Originally released on October 27th, 2009, the game has since garnered millions of fans worldwide, and spawned a community as active as it is colourful. The classic setup of the game - two teams of five players competing to destroy an enemy building called a “Nexus” - has been the standard since the game’s inception, and was directly inspired by older competitive games like DotA. Ever since, the game’s developers have worked and re-worked everything from player mechanics to character designs, and the ways in which fans interact with the game are always evolving.


“The most interesting part about League of Legends is that it’s constantly changing.” says competitive player Ryan Neeson. Neeson has been playing League competitively for over seven years, and to him, the game’s learning curve never really ends. “You have to constantly adapt your style of play. It's as if you were playing a sport but they changed a small aspect of the rules every couple of weeks.”


It goes to show something that many hardcore fans have known for years: that League of Legends isn’t an exception - it proves the rule.

Minor tweaks to gameplay aren’t the only thing leaving players winded, though. The Worlds roster is far from being set in stone; until the hammer drops, there’s no telling which team will come out on top. As League analyst Kien Lam put it earlier this year, “You can lose your regional final and, somehow, still manage to win it all.”
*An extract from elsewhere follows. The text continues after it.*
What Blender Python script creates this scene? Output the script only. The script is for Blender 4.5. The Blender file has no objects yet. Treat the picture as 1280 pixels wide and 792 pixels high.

Which has happened in the last two years. South Korea’s Samsung Galaxy and China’s Invictus Gaming took the lead in 2017 and 2018’s World championships, respectively, despite the fact that neither team made it past the beginning of semifinals in their respective regions.
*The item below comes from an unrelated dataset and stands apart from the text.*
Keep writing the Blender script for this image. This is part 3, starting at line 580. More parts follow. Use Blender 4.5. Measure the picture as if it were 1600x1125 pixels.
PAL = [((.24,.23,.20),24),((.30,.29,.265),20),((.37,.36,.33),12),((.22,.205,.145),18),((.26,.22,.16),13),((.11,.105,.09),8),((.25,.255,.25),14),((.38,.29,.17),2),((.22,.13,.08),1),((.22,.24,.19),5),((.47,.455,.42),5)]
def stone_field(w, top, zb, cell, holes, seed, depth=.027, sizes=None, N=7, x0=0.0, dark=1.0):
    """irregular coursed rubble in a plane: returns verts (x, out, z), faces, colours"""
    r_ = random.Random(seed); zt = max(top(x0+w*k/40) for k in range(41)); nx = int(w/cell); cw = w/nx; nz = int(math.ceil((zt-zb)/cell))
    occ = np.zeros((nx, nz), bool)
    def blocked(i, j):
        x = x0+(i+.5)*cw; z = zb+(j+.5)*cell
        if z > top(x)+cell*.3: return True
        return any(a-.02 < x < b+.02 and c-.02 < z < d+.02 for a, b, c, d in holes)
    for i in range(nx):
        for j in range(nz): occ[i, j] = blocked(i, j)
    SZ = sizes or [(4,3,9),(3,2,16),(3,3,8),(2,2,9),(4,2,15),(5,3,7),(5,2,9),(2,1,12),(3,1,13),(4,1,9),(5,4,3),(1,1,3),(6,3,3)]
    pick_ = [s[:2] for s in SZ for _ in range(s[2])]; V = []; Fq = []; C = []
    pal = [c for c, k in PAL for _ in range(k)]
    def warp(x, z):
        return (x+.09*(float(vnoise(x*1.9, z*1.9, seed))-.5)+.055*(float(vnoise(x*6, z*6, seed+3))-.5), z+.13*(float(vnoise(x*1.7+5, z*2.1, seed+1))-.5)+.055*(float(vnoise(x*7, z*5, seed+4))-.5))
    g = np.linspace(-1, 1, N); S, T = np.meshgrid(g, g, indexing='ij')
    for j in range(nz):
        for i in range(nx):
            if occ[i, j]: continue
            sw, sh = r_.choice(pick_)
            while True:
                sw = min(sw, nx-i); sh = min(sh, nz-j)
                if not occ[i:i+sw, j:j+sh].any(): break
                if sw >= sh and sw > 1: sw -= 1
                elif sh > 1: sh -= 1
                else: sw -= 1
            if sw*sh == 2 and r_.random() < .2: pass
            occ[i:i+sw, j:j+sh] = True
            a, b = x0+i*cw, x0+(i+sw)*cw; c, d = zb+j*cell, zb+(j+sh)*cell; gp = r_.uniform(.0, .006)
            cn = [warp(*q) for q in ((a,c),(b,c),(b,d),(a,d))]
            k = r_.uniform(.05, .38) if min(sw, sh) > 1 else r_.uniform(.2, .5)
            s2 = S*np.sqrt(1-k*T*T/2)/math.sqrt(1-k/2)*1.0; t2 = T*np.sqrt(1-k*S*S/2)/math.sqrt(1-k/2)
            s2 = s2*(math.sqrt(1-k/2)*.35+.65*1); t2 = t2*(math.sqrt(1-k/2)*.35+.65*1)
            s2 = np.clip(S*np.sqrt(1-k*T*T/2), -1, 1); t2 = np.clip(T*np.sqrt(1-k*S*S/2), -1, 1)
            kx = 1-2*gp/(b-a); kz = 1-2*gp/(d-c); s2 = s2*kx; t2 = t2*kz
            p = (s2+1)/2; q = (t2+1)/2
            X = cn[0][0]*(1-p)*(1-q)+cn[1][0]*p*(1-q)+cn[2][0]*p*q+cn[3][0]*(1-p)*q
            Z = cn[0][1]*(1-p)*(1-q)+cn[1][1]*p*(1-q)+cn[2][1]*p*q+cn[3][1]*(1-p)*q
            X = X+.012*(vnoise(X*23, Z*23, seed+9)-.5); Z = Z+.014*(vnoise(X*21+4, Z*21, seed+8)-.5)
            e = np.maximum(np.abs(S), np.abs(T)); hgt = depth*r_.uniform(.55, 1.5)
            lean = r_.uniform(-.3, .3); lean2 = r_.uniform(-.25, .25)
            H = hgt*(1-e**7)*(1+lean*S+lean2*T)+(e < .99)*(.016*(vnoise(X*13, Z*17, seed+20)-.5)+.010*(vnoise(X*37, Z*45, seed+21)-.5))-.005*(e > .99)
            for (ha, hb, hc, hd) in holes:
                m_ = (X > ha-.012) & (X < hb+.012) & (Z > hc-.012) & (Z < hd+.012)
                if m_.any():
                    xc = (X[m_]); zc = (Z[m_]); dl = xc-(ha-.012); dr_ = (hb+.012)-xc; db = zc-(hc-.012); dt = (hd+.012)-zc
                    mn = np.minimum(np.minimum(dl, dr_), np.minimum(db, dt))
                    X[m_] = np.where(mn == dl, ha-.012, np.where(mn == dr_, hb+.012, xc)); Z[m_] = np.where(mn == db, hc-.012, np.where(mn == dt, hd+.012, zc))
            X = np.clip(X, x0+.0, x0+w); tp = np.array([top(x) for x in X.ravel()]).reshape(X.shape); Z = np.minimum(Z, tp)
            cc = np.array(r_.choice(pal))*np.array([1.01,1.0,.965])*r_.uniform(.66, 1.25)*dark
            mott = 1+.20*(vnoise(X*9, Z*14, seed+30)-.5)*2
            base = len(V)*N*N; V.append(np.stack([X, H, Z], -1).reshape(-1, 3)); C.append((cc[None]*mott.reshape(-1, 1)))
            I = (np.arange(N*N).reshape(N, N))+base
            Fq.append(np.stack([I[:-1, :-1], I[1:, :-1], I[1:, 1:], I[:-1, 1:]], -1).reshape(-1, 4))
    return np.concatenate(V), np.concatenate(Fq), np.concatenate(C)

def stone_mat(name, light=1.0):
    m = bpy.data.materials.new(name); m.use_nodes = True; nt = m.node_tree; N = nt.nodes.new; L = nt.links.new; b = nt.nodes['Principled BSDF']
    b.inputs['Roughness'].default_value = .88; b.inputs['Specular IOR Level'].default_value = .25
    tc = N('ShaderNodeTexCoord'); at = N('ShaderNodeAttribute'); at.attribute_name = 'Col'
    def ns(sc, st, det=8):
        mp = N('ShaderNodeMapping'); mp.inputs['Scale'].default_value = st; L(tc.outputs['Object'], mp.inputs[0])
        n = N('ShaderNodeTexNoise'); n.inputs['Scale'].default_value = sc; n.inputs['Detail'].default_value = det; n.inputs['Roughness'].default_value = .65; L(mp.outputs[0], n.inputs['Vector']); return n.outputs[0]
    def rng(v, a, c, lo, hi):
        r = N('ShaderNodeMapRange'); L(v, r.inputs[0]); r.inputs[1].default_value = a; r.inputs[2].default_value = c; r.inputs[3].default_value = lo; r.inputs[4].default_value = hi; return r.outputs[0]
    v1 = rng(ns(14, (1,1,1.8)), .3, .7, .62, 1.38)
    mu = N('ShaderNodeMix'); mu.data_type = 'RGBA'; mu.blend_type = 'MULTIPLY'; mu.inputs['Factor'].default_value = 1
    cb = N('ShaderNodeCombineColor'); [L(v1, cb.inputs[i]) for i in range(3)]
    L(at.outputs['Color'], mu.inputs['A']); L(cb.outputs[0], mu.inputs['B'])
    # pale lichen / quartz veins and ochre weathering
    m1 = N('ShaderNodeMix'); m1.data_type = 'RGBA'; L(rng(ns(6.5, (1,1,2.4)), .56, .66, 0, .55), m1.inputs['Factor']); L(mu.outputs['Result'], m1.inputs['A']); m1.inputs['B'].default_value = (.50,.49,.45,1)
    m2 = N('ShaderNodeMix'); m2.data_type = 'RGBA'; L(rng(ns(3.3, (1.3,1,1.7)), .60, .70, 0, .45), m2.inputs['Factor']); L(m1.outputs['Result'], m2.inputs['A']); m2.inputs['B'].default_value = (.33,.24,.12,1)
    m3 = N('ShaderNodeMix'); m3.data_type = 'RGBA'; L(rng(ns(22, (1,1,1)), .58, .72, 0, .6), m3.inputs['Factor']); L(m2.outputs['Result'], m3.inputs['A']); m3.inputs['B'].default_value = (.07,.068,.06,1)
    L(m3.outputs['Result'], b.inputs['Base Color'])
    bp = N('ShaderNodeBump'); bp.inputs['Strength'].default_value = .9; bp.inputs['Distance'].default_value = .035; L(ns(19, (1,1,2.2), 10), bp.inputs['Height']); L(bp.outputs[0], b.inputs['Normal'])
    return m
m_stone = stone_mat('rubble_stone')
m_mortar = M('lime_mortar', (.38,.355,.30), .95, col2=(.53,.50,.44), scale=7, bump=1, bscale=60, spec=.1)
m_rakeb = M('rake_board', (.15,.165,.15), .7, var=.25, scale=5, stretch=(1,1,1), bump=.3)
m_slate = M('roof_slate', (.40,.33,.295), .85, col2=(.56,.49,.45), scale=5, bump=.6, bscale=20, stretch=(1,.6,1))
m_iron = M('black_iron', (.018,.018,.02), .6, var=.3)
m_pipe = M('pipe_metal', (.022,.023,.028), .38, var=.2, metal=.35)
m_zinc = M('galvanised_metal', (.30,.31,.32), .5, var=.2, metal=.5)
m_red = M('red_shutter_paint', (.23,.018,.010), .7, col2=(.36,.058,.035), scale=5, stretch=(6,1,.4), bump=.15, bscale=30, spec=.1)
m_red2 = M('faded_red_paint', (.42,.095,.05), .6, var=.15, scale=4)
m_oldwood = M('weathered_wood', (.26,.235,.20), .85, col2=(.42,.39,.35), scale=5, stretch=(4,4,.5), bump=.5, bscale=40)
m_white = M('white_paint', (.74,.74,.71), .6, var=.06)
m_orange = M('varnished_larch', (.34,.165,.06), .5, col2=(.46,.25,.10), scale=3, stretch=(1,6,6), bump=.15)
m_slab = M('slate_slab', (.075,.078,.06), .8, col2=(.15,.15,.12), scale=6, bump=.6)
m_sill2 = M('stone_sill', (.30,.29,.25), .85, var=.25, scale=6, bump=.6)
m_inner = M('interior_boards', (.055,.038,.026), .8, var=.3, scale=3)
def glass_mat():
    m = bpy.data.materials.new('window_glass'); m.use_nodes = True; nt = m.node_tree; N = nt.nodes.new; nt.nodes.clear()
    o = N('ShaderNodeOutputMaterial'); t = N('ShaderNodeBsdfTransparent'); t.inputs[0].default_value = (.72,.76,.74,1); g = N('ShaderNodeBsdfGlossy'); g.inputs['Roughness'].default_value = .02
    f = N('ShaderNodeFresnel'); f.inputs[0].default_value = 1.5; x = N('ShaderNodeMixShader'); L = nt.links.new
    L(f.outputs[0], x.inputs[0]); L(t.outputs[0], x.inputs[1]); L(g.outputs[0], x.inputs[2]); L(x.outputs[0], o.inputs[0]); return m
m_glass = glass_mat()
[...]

And as the competition continues, World’s 2019 looks like it could be another victory for the underdogs. “G2 Esports (Europe’s team) are probably the strongest team in the world right now,” says Neeson, “If they can take the tournament, it would be a huge deal for European League of Legends just because Europe hasn't won Worlds since the first championship in 2011.”
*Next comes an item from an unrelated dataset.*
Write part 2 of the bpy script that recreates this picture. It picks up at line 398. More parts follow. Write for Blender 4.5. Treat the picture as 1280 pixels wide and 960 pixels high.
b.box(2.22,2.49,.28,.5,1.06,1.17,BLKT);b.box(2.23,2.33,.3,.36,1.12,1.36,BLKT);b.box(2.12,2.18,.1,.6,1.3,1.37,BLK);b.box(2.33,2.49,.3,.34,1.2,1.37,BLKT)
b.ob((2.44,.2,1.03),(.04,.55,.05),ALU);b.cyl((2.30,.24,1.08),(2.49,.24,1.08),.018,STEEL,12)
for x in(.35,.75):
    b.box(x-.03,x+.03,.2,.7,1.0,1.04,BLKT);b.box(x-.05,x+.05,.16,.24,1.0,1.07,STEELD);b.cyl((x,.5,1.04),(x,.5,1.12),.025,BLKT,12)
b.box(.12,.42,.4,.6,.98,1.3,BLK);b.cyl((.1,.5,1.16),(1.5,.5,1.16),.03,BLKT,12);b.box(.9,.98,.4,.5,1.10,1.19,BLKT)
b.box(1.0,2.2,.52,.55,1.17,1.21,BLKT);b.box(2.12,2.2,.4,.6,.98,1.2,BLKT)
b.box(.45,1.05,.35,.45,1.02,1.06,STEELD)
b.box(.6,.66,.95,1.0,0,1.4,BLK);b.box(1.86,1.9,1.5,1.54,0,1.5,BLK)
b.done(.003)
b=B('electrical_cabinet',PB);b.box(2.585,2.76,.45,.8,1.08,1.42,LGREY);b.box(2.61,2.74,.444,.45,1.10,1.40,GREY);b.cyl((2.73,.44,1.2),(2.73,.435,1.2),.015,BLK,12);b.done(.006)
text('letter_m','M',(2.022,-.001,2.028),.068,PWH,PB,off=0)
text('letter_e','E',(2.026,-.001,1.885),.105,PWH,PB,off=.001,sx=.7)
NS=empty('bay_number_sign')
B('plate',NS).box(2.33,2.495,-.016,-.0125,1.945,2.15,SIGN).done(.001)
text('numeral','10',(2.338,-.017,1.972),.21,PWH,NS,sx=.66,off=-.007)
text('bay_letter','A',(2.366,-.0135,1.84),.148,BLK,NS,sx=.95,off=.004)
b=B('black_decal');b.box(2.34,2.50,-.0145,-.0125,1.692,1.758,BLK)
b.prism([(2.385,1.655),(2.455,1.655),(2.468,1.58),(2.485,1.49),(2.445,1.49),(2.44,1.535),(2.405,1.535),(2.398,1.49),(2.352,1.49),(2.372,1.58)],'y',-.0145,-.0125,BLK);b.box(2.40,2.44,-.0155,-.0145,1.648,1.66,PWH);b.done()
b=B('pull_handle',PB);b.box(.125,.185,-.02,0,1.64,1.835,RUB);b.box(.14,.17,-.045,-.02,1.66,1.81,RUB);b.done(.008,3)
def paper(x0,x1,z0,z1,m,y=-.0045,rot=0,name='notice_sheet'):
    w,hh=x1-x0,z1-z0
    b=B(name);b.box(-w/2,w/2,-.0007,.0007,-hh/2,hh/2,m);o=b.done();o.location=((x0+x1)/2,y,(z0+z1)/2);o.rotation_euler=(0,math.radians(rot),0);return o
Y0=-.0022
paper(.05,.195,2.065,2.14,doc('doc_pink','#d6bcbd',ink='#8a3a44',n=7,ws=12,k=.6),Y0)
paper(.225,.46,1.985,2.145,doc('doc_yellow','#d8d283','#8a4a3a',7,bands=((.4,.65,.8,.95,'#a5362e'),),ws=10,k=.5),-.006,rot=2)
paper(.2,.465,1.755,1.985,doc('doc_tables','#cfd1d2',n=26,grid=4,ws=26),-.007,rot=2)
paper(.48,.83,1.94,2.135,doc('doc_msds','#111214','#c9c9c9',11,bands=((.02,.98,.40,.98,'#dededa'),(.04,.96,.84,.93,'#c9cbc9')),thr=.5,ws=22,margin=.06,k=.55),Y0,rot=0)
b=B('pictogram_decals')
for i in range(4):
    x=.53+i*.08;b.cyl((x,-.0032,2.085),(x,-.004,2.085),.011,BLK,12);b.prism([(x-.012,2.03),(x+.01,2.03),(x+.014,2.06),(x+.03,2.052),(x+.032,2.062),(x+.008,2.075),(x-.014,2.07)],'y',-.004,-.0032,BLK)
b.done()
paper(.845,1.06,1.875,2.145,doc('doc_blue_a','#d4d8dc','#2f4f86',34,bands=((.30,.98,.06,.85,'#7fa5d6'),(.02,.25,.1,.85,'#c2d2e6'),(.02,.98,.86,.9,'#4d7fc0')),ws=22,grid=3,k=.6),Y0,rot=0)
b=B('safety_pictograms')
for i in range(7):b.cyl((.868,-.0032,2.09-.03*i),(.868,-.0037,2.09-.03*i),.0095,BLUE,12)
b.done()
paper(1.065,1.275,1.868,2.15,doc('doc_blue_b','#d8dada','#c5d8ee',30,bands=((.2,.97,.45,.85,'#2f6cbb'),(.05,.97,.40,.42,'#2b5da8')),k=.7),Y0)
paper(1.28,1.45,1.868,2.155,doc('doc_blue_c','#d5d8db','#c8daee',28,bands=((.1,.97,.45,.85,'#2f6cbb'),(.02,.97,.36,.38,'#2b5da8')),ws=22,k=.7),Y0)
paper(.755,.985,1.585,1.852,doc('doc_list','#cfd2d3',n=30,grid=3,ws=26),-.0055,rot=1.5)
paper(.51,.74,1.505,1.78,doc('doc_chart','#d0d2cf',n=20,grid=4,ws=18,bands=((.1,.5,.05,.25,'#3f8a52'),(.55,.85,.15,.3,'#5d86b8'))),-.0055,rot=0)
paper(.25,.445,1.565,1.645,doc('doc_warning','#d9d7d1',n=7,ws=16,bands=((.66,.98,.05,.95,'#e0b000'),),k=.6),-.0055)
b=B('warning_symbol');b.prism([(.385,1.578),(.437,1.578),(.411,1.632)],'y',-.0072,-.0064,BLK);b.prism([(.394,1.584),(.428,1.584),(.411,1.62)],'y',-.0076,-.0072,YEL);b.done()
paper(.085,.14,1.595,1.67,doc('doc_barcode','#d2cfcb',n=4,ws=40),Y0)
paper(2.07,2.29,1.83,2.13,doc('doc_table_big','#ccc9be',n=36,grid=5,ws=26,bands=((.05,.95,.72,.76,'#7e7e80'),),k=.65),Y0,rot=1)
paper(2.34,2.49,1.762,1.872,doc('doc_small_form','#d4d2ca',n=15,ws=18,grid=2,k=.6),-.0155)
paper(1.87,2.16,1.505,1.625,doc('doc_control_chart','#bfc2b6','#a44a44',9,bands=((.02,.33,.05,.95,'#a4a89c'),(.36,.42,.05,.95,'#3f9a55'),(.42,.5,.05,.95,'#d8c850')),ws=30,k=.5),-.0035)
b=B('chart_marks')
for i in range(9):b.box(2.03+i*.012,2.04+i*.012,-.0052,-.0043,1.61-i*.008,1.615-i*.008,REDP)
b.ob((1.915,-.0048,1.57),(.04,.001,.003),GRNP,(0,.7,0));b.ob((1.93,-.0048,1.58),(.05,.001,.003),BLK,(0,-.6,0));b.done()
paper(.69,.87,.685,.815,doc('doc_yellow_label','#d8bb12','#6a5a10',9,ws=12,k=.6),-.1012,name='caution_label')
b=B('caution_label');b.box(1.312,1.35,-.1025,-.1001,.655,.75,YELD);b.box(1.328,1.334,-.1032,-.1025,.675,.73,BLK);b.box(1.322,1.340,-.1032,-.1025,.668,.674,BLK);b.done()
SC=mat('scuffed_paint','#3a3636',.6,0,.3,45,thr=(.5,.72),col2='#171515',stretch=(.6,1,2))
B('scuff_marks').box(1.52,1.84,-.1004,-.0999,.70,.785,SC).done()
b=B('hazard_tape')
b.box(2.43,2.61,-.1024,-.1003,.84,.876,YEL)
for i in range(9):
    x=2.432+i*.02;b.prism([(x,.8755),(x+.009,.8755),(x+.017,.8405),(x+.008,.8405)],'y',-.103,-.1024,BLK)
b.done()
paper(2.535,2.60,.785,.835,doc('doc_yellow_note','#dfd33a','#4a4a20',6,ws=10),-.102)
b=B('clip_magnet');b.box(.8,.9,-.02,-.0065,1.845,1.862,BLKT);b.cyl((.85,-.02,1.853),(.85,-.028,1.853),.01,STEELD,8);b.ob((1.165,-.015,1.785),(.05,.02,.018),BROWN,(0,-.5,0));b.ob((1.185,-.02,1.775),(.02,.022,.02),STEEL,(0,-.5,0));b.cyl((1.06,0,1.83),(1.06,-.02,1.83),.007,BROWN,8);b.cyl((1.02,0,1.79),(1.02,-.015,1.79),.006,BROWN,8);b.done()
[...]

Which begs the question: why is it a huge deal? Esports is a very new phenomenon and, to the layperson, a completely obscure one. Pick a few people at random, and very few of them could name even some of the biggest esports teams offhand, let alone star players.


Neil Barr, journalist and former analyst for local teams, says that personality plays a huge part in audience interest. “I think that people are drawn to competitive gaming for a few different reasons, but the main ones are either looking to watch pros take their hobby to the highest levels possible, or just to follow narratives. Since the game's already so integrated with online culture, it feels pretty seamless to get immersed in a player, team or even game's history.”


And it’s not just fans of gaming that are getting invested. Over the years, League of Legends has partnered with several big-name sponsors, including Red Bull, MasterCard, and Louis Vuitton. On the one hand, it makes sense: any company would hop on board after seeing what kind of money esports brings in. Last year, League generated 1.4 billion USD in revenue, and that figure represents a 21% decrease in sales from 2017. A decrease. It’s obvious that numbers like those would turn a lot of heads.


On the other hand, Holy Crap! The idea that a luxury lifestyle brand like LV, a corporate powerhouse, would bend over backwards to endorse an online fantasy game is, frankly, absolutely insane.


Maybe it is. It’s also absolutely true. It goes to show something that many hardcore fans have known for years: that League of Legends isn’t an exception - it proves the rule. League demonstrates how powerful competitive gaming can be on the world stage, how involved and inspired a community can be when the hype is right, and how well-founded esports can be as a real and valid sport.


In the end, one need not look any further than the fans. When asked how he feels about this year’s competition, Neeson’s eyes light up. “Oh, Worlds?” He says, “I watch it all the time! The championship going on right now is one of the most exciting ones we’ve had in years.”